La justice a annulé l'arrêté d'interdiction du spectacle de l'humoriste à Nantes, mais le Conseil d'Etat, saisi par le ministre de l'Intérieur, s'est immédiatement emparé de l'affaire. Un spécialiste du droit public analyse la situation.

Article rédigé par Mathieu Dehlinger
France Télévisions
Publié Mis à jour
Temps de lecture : 2 min
L'humoriste Dieudonné au tribunal de Paris, le 13 décembre 2013. (JOEL SAGET / AFP)

Dieudonné a remporté sa première bataille judiciaire. En début d'après-midi, le tribunal administratif de Nantes (Loire-Atlantique) a suspendu l'arrêté préfectoral qui interdisait la représentation de son spectacle, Le Mur, dans la commune, jeudi 9 janvier 2014.

La décision a été immédiatement contestée par Manuel Valls : le Conseil d'Etat doit examiner, à 17 heures, la requête en référé du ministère de l'Intérieur.

Pour comprendre la situation, francetv info a interrogé Serge Slama, maître de conférences en droit public à l'université Evry-Val-d'Essonne et membre du Centre de recherches et d'études sur les droits fondamentaux (Credof).

Francetv info : Comment expliquer la décision du tribunal de Nantes ?

Serge Slama : La décision du juge des référés ne m'étonne pas. Il n'a pas été démontré qu'il n'y avait pas assez de forces de police pour maintenir l'ordre public. Le préfet lui-même avait affirmé qu'il mettrait en place des hommes, que le spectacle soit interdit ou non.

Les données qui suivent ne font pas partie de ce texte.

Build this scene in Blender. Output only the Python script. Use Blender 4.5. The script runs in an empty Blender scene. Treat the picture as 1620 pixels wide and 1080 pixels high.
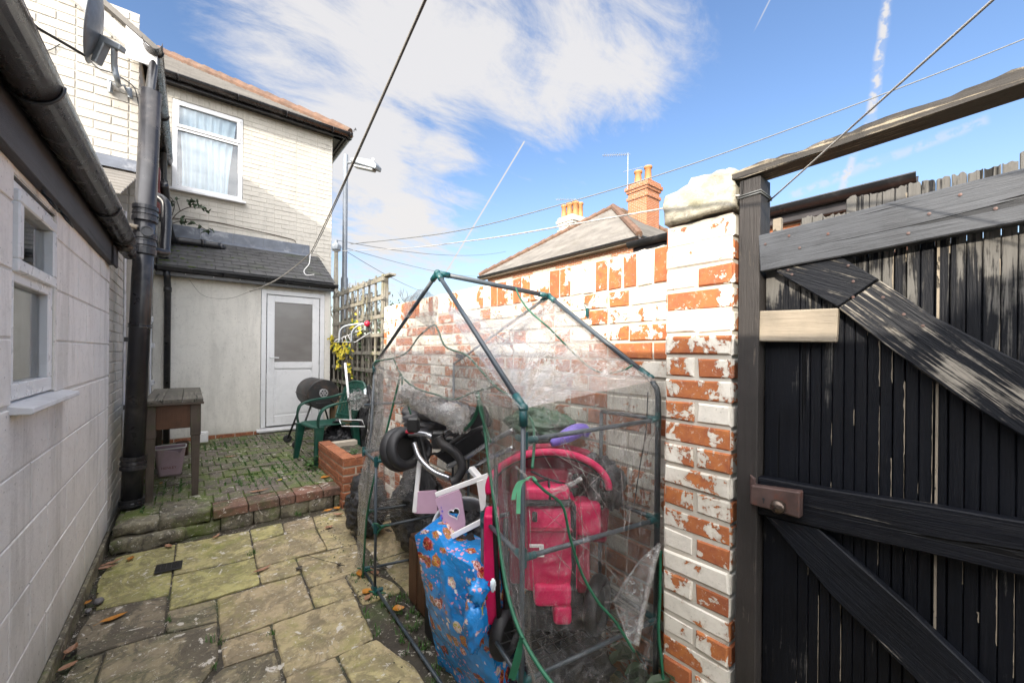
import bpy, bmesh, math, random
from mathutils import Vector, Matrix, noise as mn
R = random.Random(7)
sc = bpy.context.scene
C = bpy.data.collections.new("yard"); sc.collection.children.link(C)
rad = math.radians
# ------------------------------------------------------------------ camera
YAW, ROLL, F, CAMZ, CX, CY = rad(38.6), 0.010, 639.0, 1.4, 810.0, 558.5
Fw = Vector((math.sin(YAW), math.cos(YAW), 0)); Rt0 = Vector((math.cos(YAW), -math.sin(YAW), 0))
Rt = Rt0 * math.cos(ROLL) + Vector((0, 0, 1)) * math.sin(ROLL)
Up = -Rt0 * math.sin(ROLL) + Vector((0, 0, 1)) * math.cos(ROLL)
cam = bpy.data.cameras.new("camera"); co = bpy.data.objects.new("camera", cam); C.objects.link(co)
m = Matrix((Rt, Up, -Fw)).transposed().to_4x4(); m.translation = (0, 0, CAMZ); co.matrix_world = m
cam.sensor_width = 36; cam.lens = F / 1620 * 36; cam.shift_y = (CY - 540) / 1620
cam.clip_start = 0.05; cam.clip_end = 3000
sc.camera = co
CP = Vector((0, 0, CAMZ))
def ray(px, py): return Fw * F + Rt * (px - CX) + Up * (CY - py)
def ax(px, py, X): d = ray(px, py); return CP + d * (X / d.x)
def ay(px, py, Y): d = ray(px, py); return CP + d * (Y / d.y)
def az(px, py, Z): d = ray(px, py); return CP + d * ((Z - CAMZ) / d.z)
def ad(px, py, D): return CP + ray(px, py) * (D / F)
# ------------------------------------------------------------------ sun and sky
SUN = Vector((2.2, 1.0, -1.0)).normalized()
sl = bpy.data.lights.new("sun", 'SUN'); sl.energy = 2.2; sl.angle = rad(0.5); sl.color = (1, 0.9, 0.76)
so = bpy.data.objects.new("sun", sl); C.objects.link(so); so.location = (-8, -4, 12)
so.rotation_euler = SUN.to_track_quat('-Z', 'Y').to_euler()
W = bpy.data.worlds.new("World"); sc.world = W; W.use_nodes = True
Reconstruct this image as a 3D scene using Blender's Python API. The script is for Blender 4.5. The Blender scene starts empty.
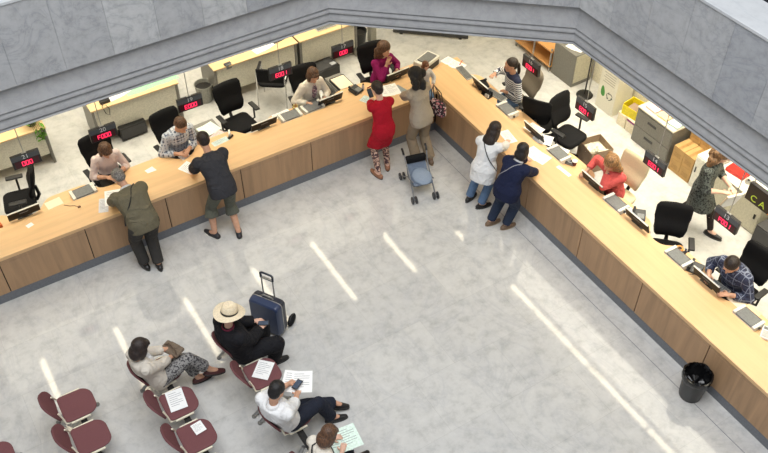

Le juge a aussi estimé que, même s'il y a des propos choquants dans le spectacle de Dieudonné, ce qu'il dit n'est pas en soi une atteinte à la dignité humaine. L'argument est intéressant : il dit que, de toute façon, ce spectacle a lieu depuis plusieurs semaines. Il y a déjà eu plusieurs représentations, et il n'y a jamais eu d'interdiction.

En revanche, le tribunal administratif rappelle que des procédures pénales sont possibles et que si Dieudonné tient des propos qui tombent sous le coup de la loi, il pourrait être poursuivi.

Le Conseil d'Etat doit examiner l'affaire dès aujourd'hui, à 17 heures...

C'est du jamais vu ou presque ! A ma connaissance, il n'y a qu'un seul précédent où le Conseil d'Etat est intervenu aussi rapidement : l'affaire Canal en 1962, qui concernait une condamnation à mort. Si ça se passe comme ça, c'est que le ministère de l'Intérieur avait pris attache auprès du Conseil d'Etat.

Que peut-il se passer à présent ?

Le Conseil d'Etat va envoyer un message très clair aux tribunaux administratifs sur ce qu'ils peuvent ou non décider. Juridiquement, il est possible qu'il se prononce avant la tenue du spectacle à Nantes [qui est programmé ce soir à 20 h 30].

J'ai tendance à penser que le Conseil d'Etat penche souvent plus du côté du pouvoir, surtout dans ce type de contexte politique très sensible. Et puis l'institution a toujours été, dans son histoire, sensible aux questions d'antisémitisme.

A mon avis, le Conseil va s'arranger pour que l'on interdise les spectacles, peut-être en posant des conditions, une sorte de mode d'emploi. Car il ne faut pas oublier que derrière, il y a la Cour européenne des droits de l'homme : le Conseil d'Etat ne peut pas se permettre de donner un quitus au gouvernement.